Although it appeared that President Obama was waffling in his decision to take the military action he had threatened, his advisers warned him that what remained of his credibility was at stake. Reluctantly, he ordered the Pentagon to ready military strikes on Syrian chemical warfare facilities. However, our generally ineffectual Secretary of State John Kerry made an off-hand comment at a news conference that the Syrians could avert American retaliation by giving up their stockpile of chemical weapons.

Anyone* who has ever worked or lived in Syria got a chuckle out of the thought that the regime of Bashar al-Asad would give up his chemical weapons. Syria maintains its chemical weapons arsenal and delivery systems to provide a deterrent against an attack by the vastly-superior (and nuclear-equipped) Israeli armed forces. Its ballistic missiles and squadron of SU-24 (NATO: FENCER) fighter-bombers can deliver chemical weapons virtually anywhere in Israel.

The thought that the Syrians would give up their chemical weapons arsenal was, and remains, ludicrous. However, the Syrians' primary sponsor - Russia - saw an opportunity to back Kerry and the United States into a corner. The Russians announced that they had brokered a deal in which the Syrians would give up their chemical weapons in return for an American commitment to call off impending military action against Syria. Obama jumped at the chance.

This "deal" put in motion a carefully orchestrated charade by the Russians and Syrians. Almost immediately after al-Asad's acceptance of the Russian-brokered agreement, there were numerous flights of Syrian Air Force IL-76 (NATO: CANDID) heavy transport aircraft between Syria and Iran. One has to wonder about the cargo of these sorties that occurred days after the Syrians agreed to surrender their chemical weapons.

The Syrians did surrender tons of chemical weapons and precursor chemicals, including artillery shells and aerial bombs, to the United Nations organization tasked with the implementation of the removal and destruction of the Syrian chemical arsenal.

However, at no time did the Syrians surrender any warheads designed for their arsenal of Russian, Iranian and North Korean ballistic missiles, missiles that can range virtually any spot in Israel. I think it safe to assume that these warheads are now located either at a location in Syria considered to be safe, or have been moved to safe haven in Iran, or a combination of both.

So now in the early summer of 2015, American intelligence issues a warning that the Syrian regime may be contemplating the use of chemical weapons.
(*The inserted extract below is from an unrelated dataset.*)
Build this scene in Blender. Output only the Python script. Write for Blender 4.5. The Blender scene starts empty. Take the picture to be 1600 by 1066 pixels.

Is anyone asking where these chemical weapons came from? Was there not a huge victory lap in 2013 as Syria agreed to rid itself of chemical weapons?

Is any one going to be held accountable for being so gullible as to believe that the Syrians were going to surrender their entire chemical weapons arsenal? Or was it all a charade on both sides to give the Obama Administration an out from having to follow up on a "red line?"

* From 1992 to 1995, I served as the Air Attaché to the U.S. Embassy in Damascus. It was part of my brief to monitor the capabilities of the Syrian armed forces, including their chemical warfare capabilities.